Diversity in Tech: Why Haven't Amazon & Dropbox Released 2015 Transparency Reports Yet?
It's not every day that you see news about something that hasn't happened, but in the case of diversity in Silicon Valley, the fact that Amazon and Dropbox have not issued diversity reports for 2015 is beginning to garner attention.
Amazon and Dropbox both issued workplace diversity reports in 2014, joining a host of Silicon Valley giants in a wave of transparency that year, which led to the technology industry, by and large, admitting it had a problem with diversity.
This year, those companies released updates to their diversity reports, with most showing halting signs of slow progress in increasing the number of underrepresented minorities and women in their workforces. But as IBTimes' Salvador Rodriguez noticed on Tuesday, Amazon and Dropbox are two big names that haven't followed up with a year-on report. Contacted by Rodriguez, both companies said they planned to issue diversity reports for 2015, but both have also shown signs of delaying those releases.
Getting the Full Picture
The deluge of diversity reports issued by Silicon Valley firms in 2014 didn't happen spontaneously. The first spark came from Rev. Jesse Jackson, Jr., who appeared at Hewlett-Packard's shareholder's meeting in May, using it as a platform to call on the entire technology industry to be transparent about diversity, or the lack thereof, in their workplaces.

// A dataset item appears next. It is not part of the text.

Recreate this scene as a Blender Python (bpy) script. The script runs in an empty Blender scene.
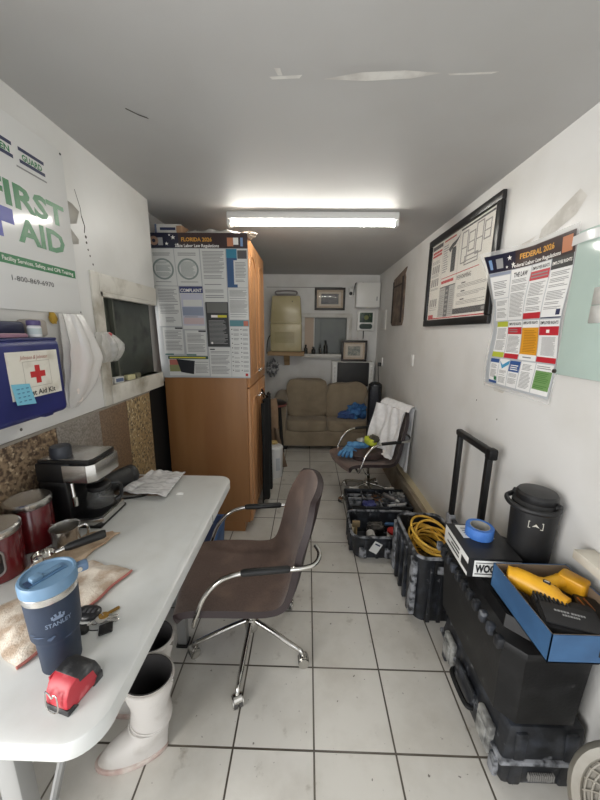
import bpy, bmesh, math, random
from mathutils import Vector, Matrix, noise
random.seed(7)
C = bpy.context.scene.collection
SC = bpy.context.scene
# ------------------------------------------------------------------ camera, world, light, exposure
CAM_H = 1.6598
f_px, pit, yaw, rol = 320.17, 0.2098, -0.0223, 0.0094
fw = Vector((math.sin(yaw)*math.cos(pit), math.cos(yaw)*math.cos(pit), -math.sin(pit)))
r0 = Vector((math.cos(yaw), -math.sin(yaw), 0)); u0 = r0.cross(fw)
rr = r0*math.cos(rol) + u0*math.sin(rol); uu = -r0*math.sin(rol) + u0*math.cos(rol)
cd = bpy.data.cameras.new('camera'); cam = bpy.data.objects.new('camera', cd); C.objects.link(cam)
cd.sensor_fit = 'HORIZONTAL'; cd.sensor_width = 36; cd.lens = f_px/600*36; cd.clip_start = 0.02
M = Matrix((rr, uu, -fw)).transposed().to_4x4(); M.translation = (0, 0, CAM_H)
cam.matrix_world = M
SC.camera = cam
w = bpy.data.worlds.new('sky'); SC.world = w; w.use_nodes = True
w.node_tree.nodes['Background'].inputs[0].default_value = (0.80, 0.88, 1.0, 1)
w.node_tree.nodes['Background'].inputs[1].default_value = 1.0
def area(name, loc, rot, sx, sy, power, col=(1, 1, 1), spread=180):
    l = bpy.data.lights.new(name, 'AREA'); l.shape = 'RECTANGLE'; l.size = sx; l.size_y = sy
    l.energy = power; l.color = col; l.spread = math.radians(spread)
    o = bpy.data.objects.new(name, l); C.objects.link(o); o.location = loc; o.rotation_euler = rot
    return o
# daylight through the doorway behind the camera
area('doorway_daylight', (-2.0, -1.0, 1.6), (math.radians(87), 0, math.radians(-50)), 1.6, 2.0, 76, (1.0, 0.972, 0.93))
area('front_daylight', (0.30, -1.30, 1.25), (math.radians(88), 0, 0), 1.4, 2.0, 10, (1.0, 0.98, 0.955))
TUBE = 45            # emission of the ceiling tube
SC.view_settings.view_transform = 'Standard'; SC.view_settings.look = 'None'
SC.view_settings.exposure = 0.42; SC.view_settings.gamma = 1.0; SC.view_settings.use_curve_mapping = False
SC.cycles.max_bounces = 8; SC.cycles.diffuse_bounces = 5; SC.cycles.use_denoising = True
SC.cycles.sample_clamp_indirect = 4.0

XL, XR, YB, ZC = -1.046, 1.042, 4.97, 2.482
T = 0.915   # table top
PI = math.pi
# ------------------------------------------------------------------ materials
def lin(c):
    return tuple(((v/255)/12.92 if v/255 <= .04045 else ((v/255+.055)/1.055)**2.4) for v in c)
MATS = {}
def mat(name, col, rough=.5, metal=0, col2=None, nscale=20, nrange=(.4, .6), bump=0, bscale=80, emit=0, alpha=1, trans=0,
        coat=0, detail=6, stretch=None, spec=.5, col3=None, n3scale=4, n3range=(.55, .7), sheen=0):
    if name in MATS: return MATS[name]
    m = bpy.data.materials.new(name); m.use_nodes = True; nt = m.node_tree; N = nt.nodes; L = nt.links
    p = N['Principled BSDF']
    p.inputs['Base Color'].default_value = (*lin(col), 1)
    p.inputs['Roughness'].default_value = rough; p.inputs['Metallic'].default_value = metal
    p.inputs['Specular IOR Level'].default_value = spec
    p.inputs['Alpha'].default_value = alpha; p.inputs['Transmission Weight'].default_value = trans
    p.inputs['Coat Weight'].default_value = coat; p.inputs['Sheen Weight'].default_value = sheen
    if emit:
        p.inputs['Emission Color'].default_value = (*lin(col), 1); p.inputs['Emission Strength'].default_value = emit
    tc = N.new('ShaderNodeTexCoord'); vec = tc.outputs['Object']
    if stretch:
        mp = N.new('ShaderNodeMapping'); mp.inputs['Scale'].default_value = stretch; L.new(vec, mp.inputs[0]); vec = mp.outputs[0]
    def nz(scale, rng, det=detail):
        n = N.new('ShaderNodeTexNoise'); n.inputs['Scale'].default_value = scale; n.inputs['Detail'].default_value = det
        L.new(vec, n.inputs['Vector'])
        r = N.new('ShaderNodeMapRange'); r.inputs[1].default_value, r.inputs[2].default_value = rng
        L.new(n.outputs['Fac'], r.inputs[0]); return r.outputs[0]
    cur = None
    if col2:
        mx = N.new('ShaderNodeMix'); mx.data_type = 'RGBA'; L.new(nz(nscale, nrange), mx.inputs[0])
        mx.inputs[6].default_value = (*lin(col), 1); mx.inputs[7].default_value = (*lin(col2), 1); cur = mx.outputs[2]
        if col3:
            m3 = N.new('ShaderNodeMix'); m3.data_type = 'RGBA'; L.new(nz(n3scale, n3range), m3.inputs[0])
            L.new(cur, m3.inputs[6]); m3.inputs[7].default_value = (*lin(col3), 1); cur = m3.outputs[2]
        L.new(cur, p.inputs['Base Color'])
    if bump:
        b = N.new('ShaderNodeBump'); b.inputs['Strength'].default_value = bump; b.inputs['Distance'].default_value = .01
        n = N.new('ShaderNodeTexNoise'); n.inputs['Scale'].default_value = bscale; n.inputs['Detail'].default_value = 4
        L.new(vec, n.inputs['Vector']); L.new(n.outputs['Fac'], b.inputs['Height']); L.new(b.outputs[0], p.inputs['Normal'])
    MATS[name] = m; return m

def floor_mat():
    m = bpy.data.materials.new('floor tile'); m.use_nodes = True; nt = m.node_tree; N = nt.nodes; L = nt.links
    p = N['Principled BSDF']; tc = N.new('ShaderNodeTexCoord')
    mp = N.new('ShaderNodeMapping'); mp.inputs['Location'].default_value = (-.0485, -.974, 0); L.new(tc.outputs['Object'], mp.inputs[0])
    br = N.new('ShaderNodeTexBrick'); br.offset = 0; br.squash = 1
    for k, v in (('Scale', 1), ('Mortar Size', .0042), ('Mortar Smooth', .15), ('Bias', 0), ('Brick Width', .33), ('Row Height', .33)):
        br.inputs[k].default_value = v
    br.inputs['Color1'].default_value = (*lin((202, 199, 191)), 1); br.inputs['Color2'].default_value = (*lin((210, 207, 200)), 1)
    br.inputs['Mortar'].default_value = (*lin((74, 68, 60)), 1)
    L.new(mp.outputs[0], br.inputs['Vector'])
    def mixin(cur, scale, det, rng, col, amt, rough=.6):
        n = N.new('ShaderNodeTexNoise'); n.inputs['Scale'].default_value = scale; n.inputs['Detail'].default_value = det
        n.inputs['Roughness'].default_value = rough
        L.new(tc.outputs['Object'], n.inputs['Vector'])
        r = N.new('ShaderNodeMapRange'); r.inputs[1].default_value, r.inputs[2].default_value = rng; r.inputs[4].default_value = amt
        L.new(n.outputs['Fac'], r.inputs[0])
        mx = N.new('ShaderNodeMix'); mx.data_type = 'RGBA'; L.new(r.outputs[0], mx.inputs[0]); L.new(cur, mx.inputs[6])
        mx.inputs[7].default_value = (*lin(col), 1); return mx.outputs[2]
    c = mixin(br.outputs['Color'], 2.2, 8, (.45, .75), (150, 142, 128), .55)
    c = mixin(c, 9, 6, (.62, .74), (112, 100, 84), .5)
    c = mixin(c, 42, 3, (.70, .745), (62, 52, 44), .8, .5)
    L.new(c, p.inputs['Base Color'])
    p.inputs['Roughness'].default_value = .34
    b = N.new('ShaderNodeBump'); b.inputs['Strength'].default_value = .5; b.inputs['Distance'].default_value = .004; b.invert = True
    L.new(br.outputs['Fac'], b.inputs['Height']); L.new(b.outputs[0], p.inputs['Normal'])
    return m

wallp = mat('wall paint', (217, 216, 213), .42, col2=(206, 204, 199), nscale=2.2, nrange=(.45, .7), bump=.12, bscale=14)
wallb = mat('back wall paint', (208, 207, 204), .5, col2=(195, 193, 188), nscale=3, nrange=(.45, .7), bump=.1, bscale=16)
ceilp = mat('ceiling paint', (184, 183, 181), .55, col2=(176, 174, 171), nscale=1.5, nrange=(.4, .7), bump=.05, bscale=6)
plaster = mat('bare plaster', (220, 218, 212), .8, col2=(196, 192, 186), nscale=14, nrange=(.4, .65))
dirtywhite = mat('dirty white paint', (206, 202, 192), .5, col2=(150, 142, 126), nscale=7, nrange=(.5, .75))
trimw = mat('white trim', (202, 200, 194), .45, col2=(180, 176, 168), nscale=6, nrange=(.5, .7))
black = mat('black', (14, 14, 15), .5)
recess_shade = mat('black recess', (9, 9, 9), .8)
whitepl = mat('white plastic', (226, 226, 222), .35)
paper = mat('paper', (222, 221, 216), .55)
ink = mat('grey print', (134, 134, 134), .7)
inkd = mat('dark print', (38, 38, 40), .6)
chrome = mat('chrome', (205, 203, 198), .14, 1)
steel = mat('brushed steel', (206, 204, 200), .27, 1, bump=.05, bscale=200)
tablew = mat('white table laminate', (206, 207, 204), .3, col2=(194, 194, 189), nscale=6, nrange=(.5, .75), bump=.02, bscale=300)
greymetal = mat('grey powder coat', (150, 150, 148), .4, .3)
oak = mat('oak veneer', (158, 113, 70), .45, col2=(142, 97, 56), nscale=7, nrange=(.35, .65), stretch=(1, 1, .12), detail=8)
oaklight = mat('oak door', (190, 140, 96), .45, col2=(176, 124, 80), nscale=9, nrange=(.35, .65), stretch=(1, 1, .1), detail=8)
rubw = mat('white rubber', (204, 200, 195), .45, col2=(172, 165, 157), nscale=9, nrange=(.5, .75), col3=(168, 140, 132), n3scale=6, n3range=(.62, .75))
brownfab = mat('brown tweed', (112, 90, 78), .9, col2=(80, 62, 54), nscale=260, nrange=(.35, .65), bump=.25, bscale=400, sheen=.25, col3=(130, 106, 92), n3scale=7, n3range=(.5, .8))
brownedge = mat('brown vinyl edge', (44, 32, 32), .55)
taupe = mat('taupe upholstery', (146, 132, 110), .9, col2=(128, 114, 94), nscale=6, nrange=(.4, .7), bump=.2, bscale=120, sheen=.2)
dusty = mat('dusty black plastic', (24, 26, 30), .45, col2=(60, 64, 72), nscale=12, nrange=(.5, .75), col3=(160, 162, 166), n3scale=18, n3range=(.63, .82), bump=.08, bscale=60)
cleanblk = mat('black tool plastic', (13, 13, 14), .5, spec=.3, col2=(32, 32, 33), nscale=14, nrange=(.5, .8), bump=.06, bscale=90, col3=(92, 92, 92), n3scale=13, n3range=(.66, .82))
dustyedge = mat('chalky scuffed edge', (136, 138, 142), .6, col2=(36, 38, 42), nscale=22, nrange=(.44, .6))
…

Days later, Google came clean on the lack of diversity in its workforce, which helped catalyze other Silicon Valley firms, large and small, to do the same. Apple, Facebook, Intel, eBay, Pinterest, and dozens of others would add their own reports in the following months.
The full spectrum of transparency from the technology industry was important for the cause of diversity, for the first time giving the public a clear, in-depth picture of how few Blacks, Latinos, and women were employed in Silicon Valley, and how even fewer minorities were represented in decision making positions within those companies.
Reluctant Transparency
While the majority of tech companies volunteered their diversity information, some companies did so rather reluctantly.
Amazon was one of the companies that released a diversity report, but only after Jackson and his advocacy organization, the Rainbow PUSH Coalition, publically threatened to file a freedom of information act (FOIA) request if the company didn't take action, itself.
When Amazon did release its report in early November of last year, as Latin Post previously noted, there were some important omissions amid lots of extraneous materials on just about every socially-conscious initiative or charity Amazon was tangentially involved with -- Amazon product presentation exploited to an almost comic degree -- seemingly meant to soften the blow of its actual diversity statistics.
Not that Amazon was an outlier in its lack of diversity in 2014. Its global workforce, like that of many Silicon Valley companies, was overwhelmingly male, at 63 percent, while its managers were even more likely to be men, at 75 percent. Overall, Latinos made up nine percent of Amazon's workforce, Blacks were at 15 percent, while 60 percent of Amazon were white. Those figures were only more exaggerated towards less diversity when it came to managerial positions.
The overall workforce statistics Amazon reported included employees at lower-skilled positions in its fulfillment warehouses. In fact, nearly 36 percent of labor-related jobs were held by Black and Latino employees, according to a report from The Seattle Times.
Meanwhile, in 2014 Amazon deigned not to include any demographic statistics about the high-skill, higher paying tech jobs at Amazon. But according to figures unearthed by the newspaper from the U.S. Equal Employment Opportunity Commission, only about 13 percent of Amazon's non-laborer workforce was Black, Latino, or another underrepresented ethnicity.
In 2014, Dropbox's diversity report, also released in early November, revealed its workforce was one of those with the fewest women, along with just four percent Latinos and one percent Black representation.
Why the Wait?
The year is now coming to a close. Amazon and Dropbox have delayed the release of their 2015 statistics over a month beyond the timeframe in which they released last year's reports.
Do these companies fear disclosing an unusual lack of progress? It's hard to imagine what could be in those reports that would be noticeably more disappointing than what became the norm this year.
Technology companies that did release the 2015 update to their diversity reports, as a matter of course, reported little progress over the year. Microsoft even took a step back in the overall representation of women at the company. But Microsoft was still transparent about it.
Now Jackson is pushing, again, for transparency. Speaking to IBTimes, Jackson stated, "Dropbox took a step forward last year in releasing their workforce data and should do so again this year."
He later added, "They announced many 'initiatives' to improve diversity and inclusion this year, and if they are working they should be bold in reporting their progress and holding nothing back."
Perhaps they aren't working. In any case, the first step is to see the problem clearly, not to conceal it from the public -- a step most tech companies, including Dropbox and Amazon, took last year, if in varying degrees.
But for now, the two companies appear to be back at step one again. Nevertheless, it's an important move to keep making, because as Jackson put it, "Without transparency there can be no accountability."